Write out the material exactly, leaving every picture behind.

════════════════════

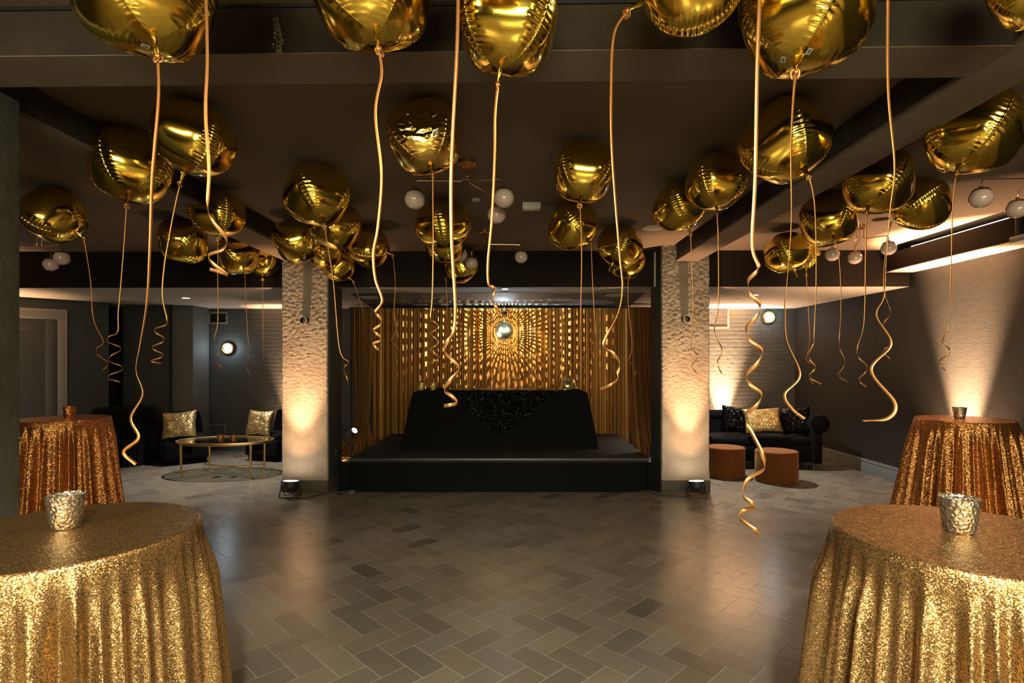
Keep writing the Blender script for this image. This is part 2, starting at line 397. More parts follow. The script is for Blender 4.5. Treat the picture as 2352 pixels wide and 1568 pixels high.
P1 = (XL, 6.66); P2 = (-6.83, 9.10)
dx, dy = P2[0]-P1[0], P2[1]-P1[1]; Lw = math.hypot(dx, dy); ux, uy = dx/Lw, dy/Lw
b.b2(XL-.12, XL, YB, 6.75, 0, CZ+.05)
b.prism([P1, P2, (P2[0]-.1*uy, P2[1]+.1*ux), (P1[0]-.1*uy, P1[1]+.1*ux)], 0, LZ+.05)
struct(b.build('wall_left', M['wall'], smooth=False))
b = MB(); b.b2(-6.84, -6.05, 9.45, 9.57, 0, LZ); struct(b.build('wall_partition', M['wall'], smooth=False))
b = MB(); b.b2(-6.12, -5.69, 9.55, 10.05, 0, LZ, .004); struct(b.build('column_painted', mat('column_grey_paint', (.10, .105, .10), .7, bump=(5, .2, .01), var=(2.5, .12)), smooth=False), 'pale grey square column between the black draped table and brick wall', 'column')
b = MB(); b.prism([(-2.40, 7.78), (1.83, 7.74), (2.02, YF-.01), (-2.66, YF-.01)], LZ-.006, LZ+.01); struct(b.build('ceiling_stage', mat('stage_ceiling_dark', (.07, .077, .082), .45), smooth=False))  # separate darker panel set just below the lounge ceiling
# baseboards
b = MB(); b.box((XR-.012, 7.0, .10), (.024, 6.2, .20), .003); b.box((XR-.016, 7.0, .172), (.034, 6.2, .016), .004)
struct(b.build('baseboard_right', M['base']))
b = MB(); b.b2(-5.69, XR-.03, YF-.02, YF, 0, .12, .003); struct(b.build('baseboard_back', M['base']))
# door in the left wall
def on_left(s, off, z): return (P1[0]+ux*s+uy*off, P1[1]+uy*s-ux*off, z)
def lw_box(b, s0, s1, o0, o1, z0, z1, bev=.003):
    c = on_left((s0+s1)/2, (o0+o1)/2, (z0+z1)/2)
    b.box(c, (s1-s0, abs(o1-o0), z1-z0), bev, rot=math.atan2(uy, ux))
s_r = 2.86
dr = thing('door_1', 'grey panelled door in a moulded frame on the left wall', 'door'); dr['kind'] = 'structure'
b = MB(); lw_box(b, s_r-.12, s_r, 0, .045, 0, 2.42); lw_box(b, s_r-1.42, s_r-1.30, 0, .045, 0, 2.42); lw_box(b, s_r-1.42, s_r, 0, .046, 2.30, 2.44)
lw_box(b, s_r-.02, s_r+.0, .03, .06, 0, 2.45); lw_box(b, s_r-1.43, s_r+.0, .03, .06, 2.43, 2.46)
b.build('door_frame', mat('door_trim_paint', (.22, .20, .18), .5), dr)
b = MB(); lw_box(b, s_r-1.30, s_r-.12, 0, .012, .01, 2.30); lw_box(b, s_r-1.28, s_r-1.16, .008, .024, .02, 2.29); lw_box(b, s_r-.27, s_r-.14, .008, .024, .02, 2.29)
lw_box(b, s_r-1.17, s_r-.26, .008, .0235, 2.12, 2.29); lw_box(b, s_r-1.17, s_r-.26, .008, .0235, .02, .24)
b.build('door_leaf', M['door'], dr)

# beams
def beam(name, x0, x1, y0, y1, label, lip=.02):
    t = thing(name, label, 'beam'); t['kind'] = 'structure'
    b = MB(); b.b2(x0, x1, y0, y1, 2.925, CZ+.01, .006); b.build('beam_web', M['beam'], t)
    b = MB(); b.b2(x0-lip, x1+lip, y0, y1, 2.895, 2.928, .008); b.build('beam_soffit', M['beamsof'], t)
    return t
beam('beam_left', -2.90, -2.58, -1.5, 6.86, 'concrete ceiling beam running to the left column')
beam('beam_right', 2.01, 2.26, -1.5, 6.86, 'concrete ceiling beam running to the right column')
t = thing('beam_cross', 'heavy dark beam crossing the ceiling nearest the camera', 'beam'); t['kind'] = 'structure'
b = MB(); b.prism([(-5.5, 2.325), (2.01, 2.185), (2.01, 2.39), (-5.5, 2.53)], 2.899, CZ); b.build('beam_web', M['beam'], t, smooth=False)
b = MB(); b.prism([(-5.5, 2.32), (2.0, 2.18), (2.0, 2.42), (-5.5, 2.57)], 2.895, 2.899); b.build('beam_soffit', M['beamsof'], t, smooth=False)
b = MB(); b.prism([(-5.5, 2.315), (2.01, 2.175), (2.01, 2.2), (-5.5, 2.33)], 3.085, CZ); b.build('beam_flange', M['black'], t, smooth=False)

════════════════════

(Problem solution)
Keep writing the Blender script for this image. This is part 2, starting at line 397. More parts follow. The script is for Blender 4.5. Treat the picture as 2352 pixels wide and 1568 pixels high.
P1 = (XL, 6.66); P2 = (-6.83, 9.10)
dx, dy = P2[0]-P1[0], P2[1]-P1[1]; Lw = math.hypot(dx, dy); ux, uy = dx/Lw, dy/Lw
b.b2(XL-.12, XL, YB, 6.75, 0, CZ+.05)
b.prism([P1, P2, (P2[0]-.1*uy, P2[1]+.1*ux), (P1[0]-.1*uy, P1[1]+.1*ux)], 0, LZ+.05)
struct(b.build('wall_left', M['wall'], smooth=False))
b = MB(); b.b2(-6.84, -6.05, 9.45, 9.57, 0, LZ); struct(b.build('wall_partition', M['wall'], smooth=False))
b = MB(); b.b2(-6.12, -5.69, 9.55, 10.05, 0, LZ, .004); struct(b.build('column_painted', mat('column_grey_paint', (.10, .105, .10), .7, bump=(5, .2, .01), var=(2.5, .12)), smooth=False), 'pale grey square column between the black draped table and brick wall', 'column')
b = MB(); b.prism([(-2.40, 7.78), (1.83, 7.74), (2.02, YF-.01), (-2.66, YF-.01)], LZ-.006, LZ+.01); struct(b.build('ceiling_stage', mat('stage_ceiling_dark', (.07, .077, .082), .45), smooth=False))  # separate darker panel set just below the lounge ceiling
# baseboards
b = MB(); b.box((XR-.012, 7.0, .10), (.024, 6.2, .20), .003); b.box((XR-.016, 7.0, .172), (.034, 6.2, .016), .004)
struct(b.build('baseboard_right', M['base']))
b = MB(); b.b2(-5.69, XR-.03, YF-.02, YF, 0, .12, .003); struct(b.build('baseboard_back', M['base']))
# door in the left wall
def on_left(s, off, z): return (P1[0]+ux*s+uy*off, P1[1]+uy*s-ux*off, z)
def lw_box(b, s0, s1, o0, o1, z0, z1, bev=.003):
    c = on_left((s0+s1)/2, (o0+o1)/2, (z0+z1)/2)
    b.box(c, (s1-s0, abs(o1-o0), z1-z0), bev, rot=math.atan2(uy, ux))
s_r = 2.86
dr = thing('door_1', 'grey panelled door in a moulded frame on the left wall', 'door'); dr['kind'] = 'structure'
b = MB(); lw_box(b, s_r-.12, s_r, 0, .045, 0, 2.42); lw_box(b, s_r-1.42, s_r-1.30, 0, .045, 0, 2.42); lw_box(b, s_r-1.42, s_r, 0, .046, 2.30, 2.44)
lw_box(b, s_r-.02, s_r+.0, .03, .06, 0, 2.45); lw_box(b, s_r-1.43, s_r+.0, .03, .06, 2.43, 2.46)
b.build('door_frame', mat('door_trim_paint', (.22, .20, .18), .5), dr)
b = MB(); lw_box(b, s_r-1.30, s_r-.12, 0, .012, .01, 2.30); lw_box(b, s_r-1.28, s_r-1.16, .008, .024, .02, 2.29); lw_box(b, s_r-.27, s_r-.14, .008, .024, .02, 2.29)
lw_box(b, s_r-1.17, s_r-.26, .008, .0235, 2.12, 2.29); lw_box(b, s_r-1.17, s_r-.26, .008, .0235, .02, .24)
b.build('door_leaf', M['door'], dr)

# beams
def beam(name, x0, x1, y0, y1, label, lip=.02):
    t = thing(name, label, 'beam'); t['kind'] = 'structure'
    b = MB(); b.b2(x0, x1, y0, y1, 2.925, CZ+.01, .006); b.build('beam_web', M['beam'], t)
    b = MB(); b.b2(x0-lip, x1+lip, y0, y1, 2.895, 2.928, .008); b.build('beam_soffit', M['beamsof'], t)
    return t
beam('beam_left', -2.90, -2.58, -1.5, 6.86, 'concrete ceiling beam running to the left column')
beam('beam_right', 2.01, 2.26, -1.5, 6.86, 'concrete ceiling beam running to the right column')
t = thing('beam_cross', 'heavy dark beam crossing the ceiling nearest the camera', 'beam'); t['kind'] = 'structure'
b = MB(); b.prism([(-5.5, 2.325), (2.01, 2.185), (2.01, 2.39), (-5.5, 2.53)], 2.899, CZ); b.build('beam_web', M['beam'], t, smooth=False)
b = MB(); b.prism([(-5.5, 2.32), (2.0, 2.18), (2.0, 2.42), (-5.5, 2.57)], 2.895, 2.899); b.build('beam_soffit', M['beamsof'], t, smooth=False)
b = MB(); b.prism([(-5.5, 2.315), (2.01, 2.175), (2.01, 2.2), (-5.5, 2.33)], 3.085, CZ); b.build('beam_flange', M['black'], t, smooth=False)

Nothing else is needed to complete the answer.